66. Learn to write effectively

[References - 55]

Clear writing is clear thinking. (Anonymous)

Learn to write well, or not to write at all. (John Dryden, English poet.)

The great art in writing well, is to know when to stop. (Josh Billings, Writer.)

People make judgements about you from the way you write even the shortest memo. And, of course, sloppy, ineffective writing can cause all kinds of misunderstanding, confusion and take a great deal of effort to correct. Writing effectively means that your thoughts are clear, concise, and prepared as quickly and efficiently as possible.

If you would like to improve your writing, here are some tips to help you.

  • Know your subject matter. Don't begin writing until you know what you are going to say. Take ten minutes to develop an outline of the key points that you want to make. Make sure that the sequence of these points is logical. If not, reorganise them. Then fill in the key points you want to make under each main point.


  • Reduce the amount of material. Look over your points and the evidence or data that you plan to present to back up your argument. Is everything necessary? Can you eliminate some supporting data? Don't let your writing become bogged down by a large number of facts. Just present the minimum needed to support your position. Drop the rest. You only need to make your point once. Don't confuse the reader by restating the same point several times, especially in different ways.

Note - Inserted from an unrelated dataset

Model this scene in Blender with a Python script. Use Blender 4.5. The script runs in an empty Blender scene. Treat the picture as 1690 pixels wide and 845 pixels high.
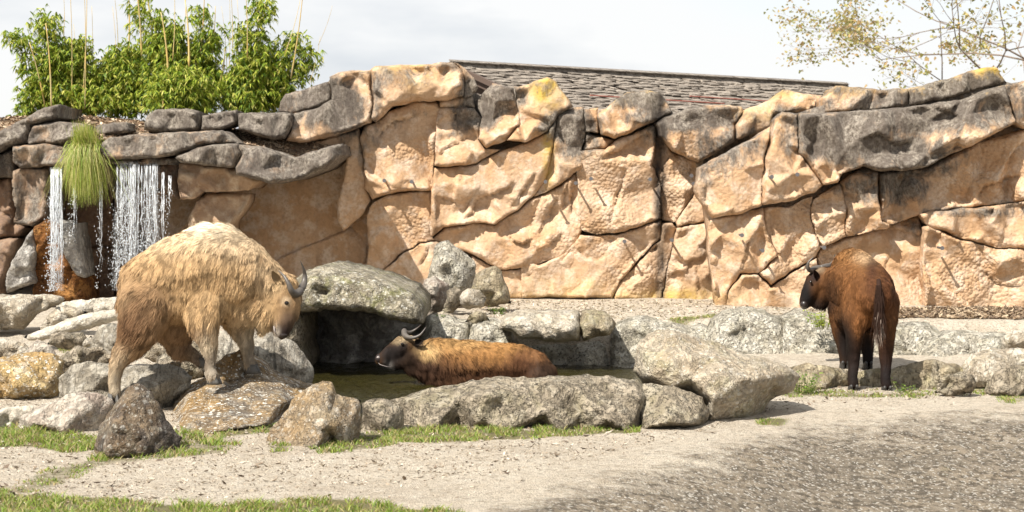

  • Keep the reader in mind. Be clear who your audience is and write to that person or group. Tell the reader what he or she needs to know. Don't waste the reader's time by repeating what he or she already knows or does not need to know.


  • Keep it simple and active. Make your sentences short. Don't use big words. Make only one point in a sentence. Use the active tense (subject-verb-object) as much as possible, like, "John wrote the letter," rather than the passive (object-verb-subject), "the letter was written by John."


  • Don't forget to edit heavily. Take the time to read what you wrote and revise it to make it clearer and shorter. If you know someone who is a professional writer, ask him or her to edit your work and to explain any changes made. You can quickly learn a lot about clear writing this way.